For a while it appears as if Daddy's Home may have more to offer than you might imagine. The soundtrack, a parody of sitcom music, suggests we might be in for some postmodern Brady Bunch Movie style commentary. The Ferrell-Cardellini relationship seems to be a play on the old sitcom trope of pairing off a schlub with a wife well out of his league, the dynamic threatened by the arrival of Wahlberg, a far more realistic partner for Cardellini. Soon however it becomes apparent that the film has no such intention as it unspools in rote fashion like a well-promoted version of a straight to video comedy Chevy Chase might have headlined 20 years ago.
As is often the case with these mainstream American comedies, the funniest moments come courtesy of supporting characters, and Daddy's Home's few highlights come courtesy of Thomas Haden Church as Ferrell's boss, relaying 'motivational' anecdotes that prove anything but.

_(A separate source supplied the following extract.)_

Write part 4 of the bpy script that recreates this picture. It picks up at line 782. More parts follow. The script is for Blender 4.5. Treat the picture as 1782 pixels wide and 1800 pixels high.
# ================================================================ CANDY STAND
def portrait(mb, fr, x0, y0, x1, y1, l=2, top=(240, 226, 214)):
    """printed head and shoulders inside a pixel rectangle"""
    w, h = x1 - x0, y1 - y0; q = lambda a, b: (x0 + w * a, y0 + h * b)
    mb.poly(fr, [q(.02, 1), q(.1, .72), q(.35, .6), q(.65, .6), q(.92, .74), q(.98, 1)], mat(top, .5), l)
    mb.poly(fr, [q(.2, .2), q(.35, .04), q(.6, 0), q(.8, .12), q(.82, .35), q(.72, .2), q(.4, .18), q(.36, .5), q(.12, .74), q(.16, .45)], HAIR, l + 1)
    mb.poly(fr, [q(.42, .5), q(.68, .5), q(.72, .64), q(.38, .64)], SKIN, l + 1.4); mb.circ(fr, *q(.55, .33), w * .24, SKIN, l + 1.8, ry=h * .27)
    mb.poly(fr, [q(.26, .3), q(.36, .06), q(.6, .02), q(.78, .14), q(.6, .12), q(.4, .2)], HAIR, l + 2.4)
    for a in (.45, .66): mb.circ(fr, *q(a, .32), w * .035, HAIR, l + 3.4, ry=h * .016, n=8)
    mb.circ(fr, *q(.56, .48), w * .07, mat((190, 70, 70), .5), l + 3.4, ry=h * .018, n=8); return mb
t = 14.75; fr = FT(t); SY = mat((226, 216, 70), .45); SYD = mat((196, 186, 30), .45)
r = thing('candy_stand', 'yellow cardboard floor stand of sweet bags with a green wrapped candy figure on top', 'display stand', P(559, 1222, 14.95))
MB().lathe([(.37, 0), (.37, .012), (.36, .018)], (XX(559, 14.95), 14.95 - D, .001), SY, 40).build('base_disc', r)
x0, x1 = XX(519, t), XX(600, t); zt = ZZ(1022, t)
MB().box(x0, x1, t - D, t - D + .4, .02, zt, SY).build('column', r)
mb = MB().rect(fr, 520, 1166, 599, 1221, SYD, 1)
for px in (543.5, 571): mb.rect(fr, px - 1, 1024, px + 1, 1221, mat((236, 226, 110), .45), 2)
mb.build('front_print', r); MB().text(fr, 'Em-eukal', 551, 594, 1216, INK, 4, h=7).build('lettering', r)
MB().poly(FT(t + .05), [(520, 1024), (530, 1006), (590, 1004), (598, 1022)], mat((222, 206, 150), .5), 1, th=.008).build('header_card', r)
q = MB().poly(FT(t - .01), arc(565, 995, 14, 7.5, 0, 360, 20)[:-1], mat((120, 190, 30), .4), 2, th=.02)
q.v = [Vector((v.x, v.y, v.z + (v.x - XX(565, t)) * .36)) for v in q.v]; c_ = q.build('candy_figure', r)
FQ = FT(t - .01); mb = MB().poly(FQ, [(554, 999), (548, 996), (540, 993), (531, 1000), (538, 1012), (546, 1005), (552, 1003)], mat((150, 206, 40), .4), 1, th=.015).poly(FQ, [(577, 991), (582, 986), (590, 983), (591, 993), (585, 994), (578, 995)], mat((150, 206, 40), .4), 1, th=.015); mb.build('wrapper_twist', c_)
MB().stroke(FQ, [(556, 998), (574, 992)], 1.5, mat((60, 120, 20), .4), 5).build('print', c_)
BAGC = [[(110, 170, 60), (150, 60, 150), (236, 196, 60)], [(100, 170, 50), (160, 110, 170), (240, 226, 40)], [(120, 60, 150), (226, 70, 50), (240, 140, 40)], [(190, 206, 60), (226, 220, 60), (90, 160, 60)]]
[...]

Hannibal Buress, as a black handyman who ends up living in Ferrell's house, provides some awkward racial humour that hints at the taboo-busting movie this could have been if a black actor had played Wahlberg's part. Cardellini seems to have found herself type-cast as 'the perfect wife' recently; a shame, as fans of the short-lived Freaks and Geeks will attest to her comic talents, an insult made worse by the success of her old co-stars Seth Rogen, James Franco and Jason Segel.
The film's ending threatens a sequel, but given how Hollywood currently boasts an abundance of talented female comic performers, I suggest they rework it as Mommy's Home with Amy Poehler and Sofia Vergara.